Published 08/06/2016

Happy: Antrim boss Terence McNaughton is delighted that the Christy Ring Cup final will be replayed
Happy: Antrim boss Terence McNaughton is delighted that the Christy Ring Cup final will be replayed

So, that's that then. There will be a Christy Ring Cup final replay this Saturday night in Newry, with the throw-in at 7pm.

"It's common sense," said Antrim manager Terence McNaughton. "The only result I wanted. Go again, all in."

The GAA released an unequivocal statement yesterday. It read: "Following consideration of the referee's report, it has been confirmed that the final score of the game was recorded incorrectly and that the game did finish in a draw (Antrim 1-20, Meath 2-17)."

The man in the street might find himself bemused at exactly how last Saturday's finale played out, with Meath celebrating a famous 'victory' over an acknowledged hurling power such as Antrim in Croke Park.

However, he would not be on his own. Reporters and commentators could see that the scoreboard was incorrect.

The Antrim management knew it too, with Gary O'Kane and Dominic McKinley approaching the linesman and making it clear that there had been some sort of mistake.

It's not as if Meath had tried to get away with it too, if it wasn't for those pesky TG4 kids. In the aftermath of this controversy, their selector, and former Antrim under-age player and Ulster Council hurling coach, Mickey McCullough, said: "It was brought to us that the score was wrong when we were on the line. We approached the linesman and said, 'we are hearing this from TG4 that the score is wrong. Is the score on the scoreboard correct?'

"He then radioed over to, I assume, the ref. And on his way back down towards us said, 'Yes, that score on the board is correct, TG4 is wrong'. We had asked the question and we had hoped the score was right. We had to play the game that was in front of us."

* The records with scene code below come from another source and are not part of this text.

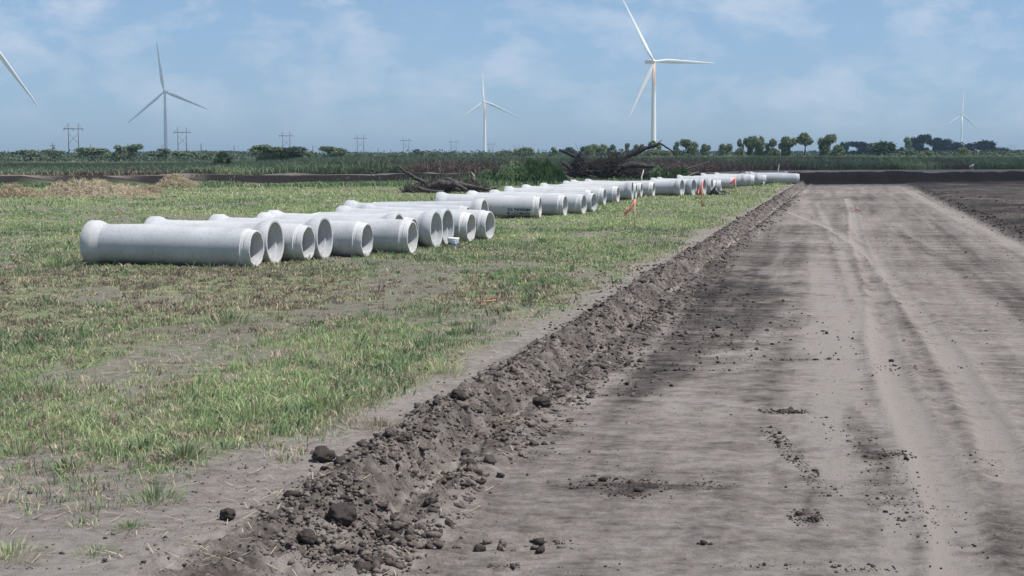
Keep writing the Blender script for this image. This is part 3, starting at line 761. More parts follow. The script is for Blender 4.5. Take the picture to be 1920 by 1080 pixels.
# ------------------------------------------------------------------ concrete pipes
LP, RB, RI, RBell = 3.50, 0.38, 0.315, 0.442
def pipe_meshes():
    n = 56
    # local X runs from the bell mouth (0) to the spigot tip (LP); axis height is handled by the placement
    barrel = [(0.36, RB), (1.2, RB), (2.2, RB), (3.2, RB), (3.28, RB), (3.28, RI), (2.2, RI), (1.2, RI), (0.36, RI)]
    bell = [(0.36, RB), (0.30, RB + .012), (0.22, RBell - .014), (0.18, RBell), (0.02, RBell), (0.0, RBell - .012), (0.0, RB + .012), (0.01, RB + .002), (0.13, RB - .012), (0.135, RI + .004), (0.15, RI), (0.36, RI)]
    spig = [(3.28, RB), (3.305, RB + .004), (3.315, RB + .004), (3.32, RB - .016), (3.355, RB - .018), (3.36, RB - .026), (3.385, RB - .026), (3.39, RB - .018), (3.425, RB - .022), (LP - .01, RB - .028), (LP, RB - .036), (LP, RI + .006), (LP - .012, RI), (3.28, RI)]
    out = []
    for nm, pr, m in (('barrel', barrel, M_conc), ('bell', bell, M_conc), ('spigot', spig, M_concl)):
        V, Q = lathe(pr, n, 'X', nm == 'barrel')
        out.append((nm, V, Q[:, ::-1] if True else Q, m))
    return out
proto = None
def smooth_by_angle(me, ang=0.6):
    bm = bmesh.new(); bm.from_mesh(me); bmesh.ops.recalc_face_normals(bm, faces=bm.faces)
    for f in bm.faces: f.smooth = True
    for e in bm.edges:
        if len(e.link_faces) == 2 and e.calc_face_angle(0) > ang: e.smooth = False
    bm.to_mesh(me); bm.free()
def make_pipe():
    r = thing('concrete_pipe', 'x', 'concrete pipe')
    for nm, V, Q, m in pipe_meshes():
        # small chips and wobble so that no rim is perfectly round
        V = V.copy()
        for i in range(len(V)):
            k = 1 + 0.006 * mnoise.noise(Vector(V[i]) * 3.1)
            V[i, 1] *= k; V[i, 2] *= k
            if nm == 'spigot' and V[i, 0] > 3.4: V[i, 0] += 0.012 * mnoise.noise(Vector(V[i]) * 9)
        o = mesh_np(nm, V, None, m, r, None, True, Q)
        if nm == 'barrel':
            pass
        smooth_by_angle(o.data)
    return r
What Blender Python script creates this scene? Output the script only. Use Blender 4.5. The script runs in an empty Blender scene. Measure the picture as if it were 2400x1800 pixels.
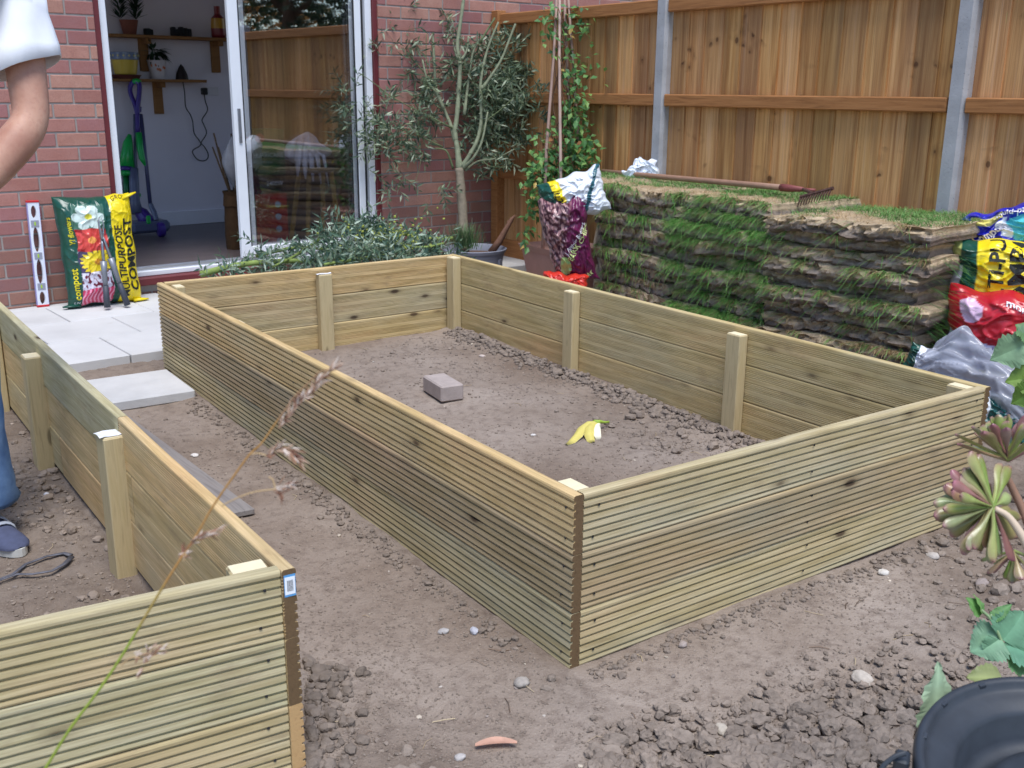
import bpy, math, random, bmesh
import numpy as np
from mathutils import Vector, Matrix, noise as mnoise
random.seed(7); np.random.seed(7)
PI=math.pi
SC=bpy.context.scene; COL=SC.collection
# ------------------------------------------------------------------ camera model (solved from the photograph)
F_=2421.11; YAW=0.60215; PITCH=-0.27669; ROLL=0.008915
CAM=np.array([-1.30603,-1.65686,1.28221])
def cam_axes():
    cy,sy=math.cos(YAW),math.sin(YAW);cp,sp=math.cos(PITCH),math.sin(PITCH)
    f=np.array([sy*cp,cy*cp,sp]);r=np.array([cy,-sy,0.]);u=np.cross(r,f)
    c,s=math.cos(ROLL),math.sin(ROLL)
    return r*c+u*s,-r*s+u*c,f
CR,CU,CF=cam_axes()
def ray(x,y): return CR*((x-1200)/F_)-CU*((y-900)/F_)+CF
def Z(x,y,z=0.):            # point of the photo on the height z
    d=ray(x,y);return CAM+d*((z-CAM[2])/d[2])
def D(x,y,t): return CAM+ray(x,y)*t    # point at depth t
def ONX(x,y,X):
    d=ray(x,y);return CAM+d*((X-CAM[0])/d[0])
# ------------------------------------------------------------------ tags
def tag(o,label=None,cat=None,group=None,kind=None):
    if label: o['label']=label
    if cat: o['category']=cat
    if group: o['group']=group
    if kind: o['kind']=kind
    return o
def thing(name,label,cat,loc=(0,0,0),rz=0,group=None):
    o=bpy.data.objects.new(name,None);COL.objects.link(o);o.empty_display_size=.1
    o.location=Vector([float(v) for v in loc]);o.rotation_euler=(0,0,rz)
    return tag(o,label,cat,group)
# ------------------------------------------------------------------ mesh collector
class MB:
    def __init__(s): s.v=[];s.f=[];s.m=[];s.c=[];s.cur=(1,1,1)
    def add(s,vs,fs,mi=0,col=None):
        b=len(s.v);s.v+= [tuple(map(float,p)) for p in vs]
        s.f+=[tuple(i+b for i in f) for f in fs];s.m+=[mi]*len(fs)
        if col is None: s.c+=[s.cur]*len(vs)
        elif len(col)==len(vs) and hasattr(col[0],'__len__'): s.c+=list(col)
        else: s.c+=[tuple(col)]*len(vs)
        return b
    def box(s,c,d,M=None,b=0.0,mi=0,col=None):
        hx,hy,hz=[q/2 for q in d];vs=[];fs=[]
        b=min(b,hx*.49,hy*.49,hz*.49)
        if b<=0:
            vs=[(x,y,z) for x in(-hx,hx) for y in(-hy,hy) for z in(-hz,hz)]
            fs=[(0,1,3,2),(4,6,7,5),(0,4,5,1),(2,3,7,6),(0,2,6,4),(1,5,7,3)]
        else:
            bm=bmesh.new();bmesh.ops.create_cube(bm,size=1)
            for v in bm.verts: v.co=Vector((v.co.x*d[0],v.co.y*d[1],v.co.z*d[2]))
            bmesh.ops.bevel(bm,geom=bm.edges[:],offset=b,segments=1,affect='EDGES')
            bm.verts.index_update();vs=[tuple(v.co) for v in bm.verts];fs=[tuple(v.index for v in f.verts) for f in bm.faces];bm.free()
        out=[]
        for p in vs:
            p=Vector(p)
            if M is not None: p=M@p
            out.append((p.x+c[0],p.y+c[1],p.z+c[2]))
        s.add(out,fs,mi,col)
    def tube(s,pts,r,n=8,mi=0,col=None,cap=True,flat=1.0):
        pts=[Vector([float(q) for q in p]) for p in pts]
        if not hasattr(r,'__len__'): r=[r]*len(pts)
        vs=[];fs=[];up=Vector((0,0,1));prev=None
        for i,p in enumerate(pts):
            t=(pts[min(i+1,len(pts)-1)]-pts[max(i-1,0)])
            if t.length<1e-9: t=Vector((0,0,1))
            t.normalize()
            if prev is None:
                a=Vector((1,0,0)) if abs(t.z)>.9 else up
                u=t.cross(a).normalized()
            else: u=(prev-t*prev.dot(t)).normalized()
            prev=u;w=t.cross(u)
            for k in range(n):
                a=2*PI*k/n;vs.append(p+(u*math.cos(a)+w*math.sin(a)*flat)*r[i])
        for i in range(len(pts)-1):
            for k in range(n):
                k2=(k+1)%n;fs.append((i*n+k,i*n+k2,(i+1)*n+k2,(i+1)*n+k))
        if cap: fs.append(tuple(range(n))[::-1]);fs.append(tuple((len(pts)-1)*n+k for k in range(n)))
        s.add(vs,fs,mi,col)
    def lathe(s,prof,c=(0,0,0),n=32,mi=0,col=None,M=None):
        vs=[];fs=[];m=len(prof)
        for k in range(n):
            a=2*PI*k/n
            for r,z in prof:
                p=Vector((r*math.cos(a),r*math.sin(a),z))
                if M is not None:p=M@p
                vs.append((p.x+c[0],p.y+c[1],p.z+c[2]))
        for k in range(n):
            for i in range(m-1):
                a=k*m+i;b=((k+1)%n)*m+i;fs.append((a,b,b+1,a+1))
        s.add(vs,fs,mi,col)
    def grid(s,nu,nv,fn,mi=0,colfn=None,flip=False):
        vs=[];cs=[];fs=[]
        for j in range(nv+1):
            for i in range(nu+1):
                vs.append(fn(i/nu,j/nv))
                if colfn: cs.append(colfn(i/nu,j/nv))
        w=nu+1
        for j in range(nv):
            for i in range(nu):
                a=j*w+i;q=(a,a+1,a+1+w,a+w);fs.append(q[::-1] if flip else q)
        s.add(vs,fs,mi,cs if colfn else None)
    def leaf(s,p,d,nrm,L,Wd,col,fold=.25,curl=.0,mi=0,seg=2):
        p=Vector([float(q) for q in p]);d=Vector(d).normalized();n=Vector(nrm);n=(n-d*n.dot(d))
        if n.length<1e-4: n=d.orthogonal()
        n.normalize();w=d.cross(n)
        a=p;m=p+d*L*.45-n*curl*L*.3;e=p+d*L-n*curl*L
        up=n*fold*Wd*.5
        s.add([a,m+w*Wd*.5+up,m,m-w*Wd*.5+up,e],[(0,2,1),(0,3,2),(1,2,4),(2,3,4)],mi,col)
    def blade(s,p,d,L,w,bend,col):
        p=Vector([float(q) for q in p]);d=Vector(d).normalized();h=Vector((d.x,d.y,0))
        if h.length<.01:h=Vector((random.uniform(-1,1),random.uniform(-1,1),0))
        h.normalize();sd=Vector((-h.y,h.x,0));vs=[]
        for i in range(4):
            t=i/4;q=p+d*L*t+h*bend*L*t*t-Vector((0,0,1))*bend*L*t*t*.7
            vs+=[q-sd*w*(1-t*.7)*.5,q+sd*w*(1-t*.7)*.5]
        q=p+d*L+h*bend*L-Vector((0,0,1))*bend*L*.8;vs.append(q)
        s.add(vs,[(0,1,3,2),(2,3,5,4),(4,5,7,6),(6,7,8)],0,col)
    def text(s,txt,size,mapf,mi=0,col=None,shear=0,bold=0.0,align='LEFT',sub=True,xs=1):
        cu=bpy.data.curves.new('t','FONT');cu.body=txt;cu.size=size;cu.align_x=align;cu.shear=shear;cu.offset=bold;cu.resolution_u=2
        o=bpy.data.objects.new('t',cu);COL.objects.link(o)
        dg=bpy.context.evaluated_depsgraph_get();me=bpy.data.meshes.new_from_object(o.evaluated_get(dg))
        bpy.data.objects.remove(o);bm=bmesh.new();bm.from_mesh(me);bpy.data.meshes.remove(me)
        if sub:
            bmesh.ops.triangulate(bm,faces=bm.faces[:])
            lim=size*.22
            for _ in range(3):
                es=[e for e in bm.edges if e.calc_length()>lim]
                if not es: break
                bmesh.ops.subdivide_edges(bm,edges=es,cuts=1)
                bmesh.ops.triangulate(bm,faces=bm.faces[:])
        bm.verts.index_update()
        s.add([mapf(v.co.x*xs,v.co.y) for v in bm.verts],[tuple(v.index for v in f.verts) for f in bm.faces],mi,col);bm.free()
    def build(s,name,mats,parent=None,smooth=False,loc=None,rot=None,world=False,angle=None):
        me=bpy.data.meshes.new(name)
        V=np.array(s.v,dtype=np.float32).reshape(-1,3);nf=len(s.f)
        me.from_pydata(V.tolist(),[],s.f)
        if not isinstance(mats,(list,tuple)): mats=[mats]
        for m in mats: me.materials.append(m)
        if nf:
            me.polygons.foreach_set('material_index',s.m)
            me.polygons.foreach_set('use_smooth',[bool(smooth)]*nf)
        ca=me.color_attributes.new('Col','FLOAT_COLOR','POINT')
        cc=np.ones((len(s.v),4),dtype=np.float32);cc[:,:3]=np.array(s.c,dtype=np.float32).reshape(-1,3)
        ca.data.foreach_set('color',cc.ravel())
        me.update()
        o=bpy.data.objects.new(name,me);COL.objects.link(o)
        if parent is not None:
            o.parent=parent
            if world: o.matrix_parent_inverse=(Matrix.Translation(parent.location)@parent.rotation_euler.to_matrix().to_4x4()).inverted()
        if loc is not None:o.location=loc
        if rot is not None:o.rotation_euler=rot
        if angle is not None and smooth:
            try:
                me.polygons.foreach_set('use_smooth',[True]*nf)
                me.set_sharp_from_angle(angle=angle)
            except Exception: pass
        return o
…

Asked if any members of the Meath set-up put it to the fourth official, who you might imagine would be keeping a tight eye on the administration end of the game, he answered: "No, to be fair, you are sort of caught up in the thing."

The GAA themselves were quick out of the blocks to correct things after the Cup had been handed over to Meath.

President Aogan Ó Fearghail stated: "I've said it before and I'll say it again, fairness is very important. And if it's found by the CCCC in the issue of fairness that the game ended in a draw, then they will act on that."

On Sunday night's edition of The Sunday Game, hurling analyst Anthony Daly had suggested the rather fanciful notion that A) Meath might be allowed to keep the trophy itself and B) that both sides might be permitted to take part in next year's Leinster round-robin tournament and, in effect, the Liam MacCarthy Cup - which, let's face it, was the main draw of this competition for Antrim.

Ó Fearghail was decisive on that too, bringing a bit of levity to it when he said: "That sounds nice at times and it's lovely to be nice to everyone and we would like to do that and I'm sure that's what people's instant reaction was, but we have to be fair and we also have to be honest."

And so we head to Newry for the second instalment. McCullough is among those who have suggested that Meath will have little appetite for a rematch. There are a couple of issues, one that some players are rumoured to be heading to America this week, and also that the county board were due to have a round of club hurling fixtures organised.

But think of it this way. Yesterday morning, the Belfast Telegraph took a call from a Louth woman, evidently still unhappy with Meath over how they 'won' the Leinster football Championship of 2010. Only this week, we read how their former forward Joe Sheridan used to receive hate mail to his house after his illegal 'goal' was allowed to stand, therefore robbing Louth of their first provincial title since 1957.

The least Meath can do, even from a public relations viewpoint, is just play the game. Down a few players? Get a few from the clubs, fill out your team and forget about any stance that involves taking the huff.

At the heart of all of this lies human error.

The scoreboard operator chalked down a point for Meath instead of Antrim. He took the point off Meath, but didn't add it to Antrim's score. That triggered a domino effect.

"At the end of the day, we have all made mistakes," added McNaughton.

By ordering the replay and playing the game, the GAA will have got themselves off the hook. But then again, it was the sensible thing to do. Sometimes, common sense comes as a surprise.